Monday, August 04, 2014

Galaxies Can't Always Look After Themselves

Here's a picture from my own lousy new camera of something at Comic Con that I've seen better pictures of on various web sites--one of the pods from Guardians of the Galaxy. People talked about the competition between Batman v Superman and Avengers 2 but it felt more like the battle for the hearts and minds of the Con was between the Zack Snyder film and Guardians of the Galaxy--a battle Guardians won so easily I don't think it's a reality most media sites are emotionally equipped to see.

The difference is simple--Batman v Superman gives people what Warner Brothers tells them they want, Guardians of the Galaxy looked like it's serving what people actually want, a creative, fun space adventure film about a group of imperfect friends whose hearts are in the right place. People might be drawn to visit the spectacle of a Superman film, but they want to live in Star Wars or Firefly. An it's that latter sort of thing Guardians of the Galaxy looked like it was, clearly drawing inspiration more from Star Wars than from the far more superhero oriented original comic.

They shut my water off again to-day so I caught an early matinee of the show--the first showing on a Monday but the theatre was packed anyway. I guarantee you won't see that with Batman v Superman.

And it's a good movie. Not as good as it very easily could have been, but as Science Fiction films with Zoe Saldana go, probably the best. And of course Zoe Saldana's in it, though as Gomora, the assassin love interest of protagonist Peter Quill (Chris Pratt), she turns into a dull figure of validation for the male hero--quite self consciously as one scene explicitly shows her taking the role of Peter's mother. Since Peter seems far more John Crichton than Star-Lord, it's a shame the film didn't take a cue from Farscape as far as female characters go.

That's what the movie reminded me of most strongly--Farscape with its fish out of water human lead character who continually makes Earth pop culture references to the comical consternation of his alien acquaintances. Peter seems slightly more impervious to emotional trauma than John Crichton, though, coming across as generally more shallow and childlike, something I think helped actual children in the audience connect with the movie better, though it ultimately makes his character more light weight.

But this is a movie that needs levity to counterbalance its worst quality which is a sentimentality that comes on like the clumsy lovestruck caress of a drunken sumo wrestler. One minute we're seeing how this is a group of badass escaped convicts, the next they're tearfully talking to each other about the value of friendship. I wish someone had pointed out to director James Gunn that Star Wars never had scenes like that but the idea of camaraderie came across anyway--and it came across a lot better.
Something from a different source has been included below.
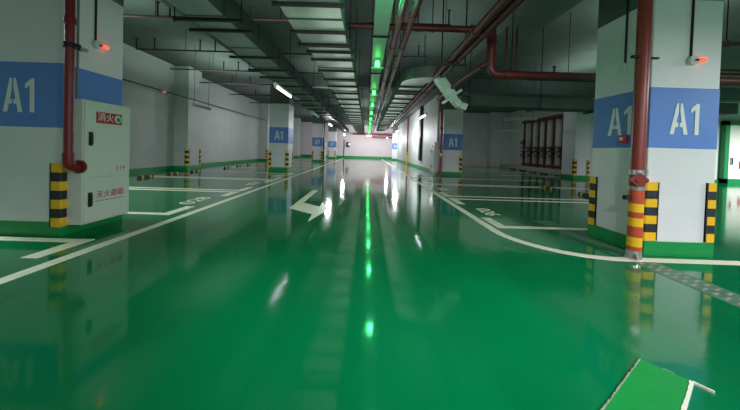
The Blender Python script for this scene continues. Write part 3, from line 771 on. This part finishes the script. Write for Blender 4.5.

Mostly I think it comes from filmmakers sharing too much of their experiences as movie people holding hands and being vulnerable with each other rather than stretching their imaginations to find the truth in the people they're playing--basically, the problem here is vanity.

The best parts of the movie are Rocket Raccoon, voiced by Bradley Cooper, and Groot, voiced and performed for motion capture by Vin Diesel. Groot is only able to say, "I am Groot" though Rocket seems to be able to interpret this one sentence to mean a variety of things, much as Han Solo was able to understand a whole language in Chewbacca's growls. Rocket comes across as genuinely hard bitten and his resentment about a history of abuse and people treating him as an animal come across much more effectively than the psychic wounds of any of the other characters. Groot, aside from a lame scene involving fireflies, generally works very well coming from a "less is more" method. Diesel manages to bring across a subtle, contented benevolence in his voice work and his body language, and what the animators give him, aid in this a great deal too.

Another thing that really works for the film are the designs for the ships, planets, and alien worlds, the aesthetics of the technology unabashedly drawing from 2001: A Space Odyssey, Star Wars, and Final Fantasy, satisfyingly creating a feeling of a rough and tumble space opera world.